Thatcham Town Council debates stall charges at public events

Should clubs and charities be charged to promote themselves at events?

SHOULD the bedrock of Thatcham’s community be charged to fundraise and raise awareness for their good causes?  

Thatcham Town Council introduced a pitch fee of £10 for non-commercial stallholders at community events, with the exception of sports clubs offering taster sessions at Thatcham Family Fun Day.

This year’s fun day made £2,008 from pitch fees, an increase on £1,208 in 2016, with the £10 charge contributing £320.

Entertainment accounted for £888 – £395 contributed by commercial caterers and £405 from commercial stalls paying £30.

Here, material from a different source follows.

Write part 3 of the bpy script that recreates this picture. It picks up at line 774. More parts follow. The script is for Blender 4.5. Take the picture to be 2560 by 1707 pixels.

Expenditure for the event was £3,000, resulting in a net cost of £992.

But the ethical cost of the event was explored by Mike Cole (Lib Dem, Thatcham North) at a recent meeting.

He said: “I don’t agree with the £10 charge with not-for-profit stalls.

“Our community survives as a community on the back of a lot of work of clubs and charities.

“We are not just the town council and a lot of houses, we are a community.

“It’s built on all the movers and shakers of the community who put in a hell of a lot of work.

“It’s one of the primary events of the community.

“As such we should be encouraging not-for-profit stalls.

“If they are Thatcham-based we should be encouraging this as much as we can. 

“Some might say it’s only a tenner, but we have seen a number of clubs stop this year.

“I think this council should be here to encourage our local not-for-profit organisations and not to make money out of them.” 

The town council is looking at expanding the fun day and considering using the extra income to add a live music area. 

Saying that a live music event would “liven up the fun day”, Richard Crumly (Con, Thatcham Central) said: “It might be it’s only £10 and I feel quite happy with that.

“We deserve to get some money in and if it enables us to expand the service on offer then I’m comfortable with that.” 

Town mayor Ellen Crumly (Con, Thatcham Central) added that more than 30 organisations had paid their £10, but didn’t know of any who had refused to attend because of the charge. 

She suggested that groups be asked for a voluntary donation of £10 instead.

“If they feel they are not able to pay then they need not pay,” she said.  

“I think it’s irrelevant if they did or didn’t turn up,” Mr Cole replied. 

“My point is the encouragement we are showing by not charging in the first place.”  

Mr Cole added that the Conservative-run council had upped its precept by £62,000 last year but now seemed unwilling to waive £300 from charities.

“I would suggest we have got our priorities slightly wrong,” he said.

Rob Denton-Powell (Con, Thatcham South and Crookham) said he agreed with Mr Cole and that Mrs Crumly’s suggestion was a great idea. 

However, Mr Denton-Powell turned his focus to food, saying that he found it difficult to accept that the town council only made £390 from food stalls on the day.

“I think there were some underestimates there,” he said.

Food stalls are charged 10 per cent of takings on the day.